Wednesday, June 07, 2006

In Defense of The Press, Part I

The press is currently the favorite whipping-boy among conservative blogs. Alleged botched, slanted, left-leaning coverage is now the leading issue on the right side of the blogosphere, having surpassed the Iraqi insurgency as the primary target of hatred. Ironic, perhaps, since one of the main allegations leveled by right-wing blogs toward the media is that the media ignores the reprehensible actions of the insurgents and focuses its energy instead on scandals involving our own troops.

Oddly enough, the men who founded our country thought having a free press was pretty important -- the protection of the press was included in the very first amendment made to the Constitution. Despite how the children over at the Anti-Idiotarian Rottweiler howl for journalists to be hung, there's a very critical role for the press and modern-day media to play in making democracy work. Simply, the press acts as an additional and independent set of checks and balances for the rest of the government -- making sure the populace is fully informed about the actions of those they elect to represent them. Examples of this in action are too numerous and well-known to bother citing.

America's military is made up of individuals who are all paid with tax dollars, meaning that each and every soldier, sailor, marine, and airman is a public servant, from the lowliest private to the most decorated general. The military is accountable to the public for its actions, and the public, having no choice but to fork over a third of its collective income to the government, has a right to know what its investment is up to and how well it is performing its job, which in the military's case is primarily the security of those same citizens. Hence the title, Department of Defense.

Naturally, for many reasons, security and safety primary among them, the public cannot possibly be immediately privvy to everything the military does. However, that does not change the fact that the military (and the rest of the government) operates under a public trust. When that trust is broken, the People (as in, "We the People") have a right to know.

Enter the military's public affairs branch, and the Defense Department's Principles of Information:

"It is Department of Defense policy to make available timely and accurate information so that the public, the Congress, and the news media may assess and understand the facts about national security and defense strategy. Requests for information from organizations and private citizens shall be answered quickly. In carrying out that DoD policy, the following principles of information shall apply:

"Information shall be made fully and readily available, consistent with statutory requirements, unless its release is precluded by national security constraints or valid statutory mandates or exceptions. The Freedom of Information Act will be supported in both letter and spirit.

"A free flow of general and military information shall be made available, without censorship or propaganda, to the men and women of the Armed Forces and their dependents.

"Information will not be classified or otherwise withheld to protect the Government from criticism or embarrassment.
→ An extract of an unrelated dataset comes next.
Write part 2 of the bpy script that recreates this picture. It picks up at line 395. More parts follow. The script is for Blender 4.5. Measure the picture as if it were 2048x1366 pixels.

"Information shall be withheld when disclosure would adversely affect national security, threaten the safety or privacy of U.S. Government personnel or their families, violate the privacy of the citizens of the United States, or be contrary to law.

"The Department of Defense's obligation to provide the public with information on DoD major programs may require detailed Public Affairs (PA) planning and coordination in the Department of Defense and with the other Government Agencies. Such activity is to expedite the flow of information to the public; propaganda has no place in DoD public affairs programs."
A lofty set of rules, to be sure. The first set of these I saw were signed by then-Defense Secretary Dick Cheney.

Due to my own current involvement in the Army's public affairs program, I'm going to decline further comment at this particular time. However, I've seen enough to know that reporters are right not to trust everything spoken from an official podium.

And why would they? The goals of the public affairs branch and those of the press are inherently different. Given the press' role as a watchdog for the rest of the government, I prefer that they err on the side of cynicism. State-run media, as a general rule, have not been historically very helpful.

In many cases, and the military is one of them, the press is the only means by which a government agency can be expected to be held accountable to its masters -- the citizens whose tax dollars fund it. So go ahead, Rottweiler and whoever else would blame the media for every misstep in Iraq -- string all the journalists up and see what happens to this free country you love to extoll so much. Refuse to acknowledge the fissures and failures that continue to plague the human endeavor called government, and line the press corps up against the wall. Do it, and see what happens to your Free Country.

I think you'd be in for some very frightening surprises.